A juicio de Heidegger, la memoria es el lugar donde comparece todo nuestro tiempo, y el rostro es el epítome de ese tiempo tanto vivido como soñado, impregnado como imaginado, real como ficcional. En el rostro se congregan el ser que estamos siendo, pero también el ser que nos gustaría llegar a ser, o el que una vez soñamos con ser y cuya proyección cercenaron circunstancias del existir. En el rostro se reúnen todos los seres que somos, los reales y los apócrifos, los logrados y los frustrados, los construidos y los esbozados.  El rostro es la conmemoración diaria de ese relato en el que cohabita la memoria que somos y el futuro al que tratamos de tender con nuestras deliberaciones, decisiones y acciones en el cauce indetenible del presente continuo. Aunque el habla popular ha hecho célebre el símil de que la cara es el espejo del alma, si fuéramos más precisos tendríamos que trocar las palabras y afirmar que en realidad el rostro es el escaparate de la subjetividad. Pero el rostro también es un identificador legal. La reproducción fotográfica del rostro es la que valida nuestro carnet de identidad. 

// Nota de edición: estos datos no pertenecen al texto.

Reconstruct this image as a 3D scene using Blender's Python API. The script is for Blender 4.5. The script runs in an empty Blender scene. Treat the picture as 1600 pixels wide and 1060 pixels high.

En palabras de Lévinas, el rostro es el mediador de nuestros encuentros con la alteridad. El otro deja de ser una abstracción cuando se presenta con un rostro. Lévinas distingue entre el otro y el tercero. El tercero es una entidad abstracta cuyo rostro no vemos, lo que no obsta para saberla partícipe del mismo proyecto en el que estamos embarcados como miembros de la humanidad. Cuando escribí La capital del mundo es Nosotros, ese nosotros era un nosotros abarcativo y sin género conformado por los otros con rostro con cuyas interacciones somos, pero también por la masividad de terceros a los que ni vemos ni veremos jamás a lo largo de nuestra vida. La humanidad que hay en cada persona se actualiza cuando el otro deja de ser un tercero y deviene rostro. Cuando dos rostros se observan simultáneamente (el popular mirarse a la cara, o mirarse a los ojos) ven la singularidad que encarnan, pero simultáneamente contemplan su similitud, su condición de semejantes. Si la diferencia nos vuelve éticamente indiferentes, la semejanza es la puerta de acceso para el cuidado. 

El sentimiento de la compasión se activa ante la contemplación de un otro que es a la vez distinto (como portador de subjetividad) e idéntico (como portador de dignidad), exactamente como cualquier otro, lo que implica responsabilidad y consideración. En las advertencias castrenses de la Primera Guerra Mundial se aconsejaba a los soldados de infantería que en el lance del combate no miraran jamás al rostro del enemigo. Las posibilidades de disparar a alguien con rostro (es decir, a alguien a quien ya no podemos estereotipar, puesto que el rostro lo singulariza y le confiere insustituibilidad) decrecen notablemente en comparación si a ese alguien lo tenemos engrilletado en una abstracción que consideramos ominosa. En Ética e infinito Lévinas lo resumió muy bien: «el rostro es lo que me prohíbe matar». El rostro despierta mi responsabilidad ante el otro. Una táctica muy humanista consiste en fomentar espacios y tiempos para encontrarnos con el rostro de los demás, para que dejen de ser un tercero cuya abstracción narcotiza esa responsabilidad y ese cuidado que nos impedirían ejecutar acciones u omisiones para dañarlo, subyugarlo o eliminarlo.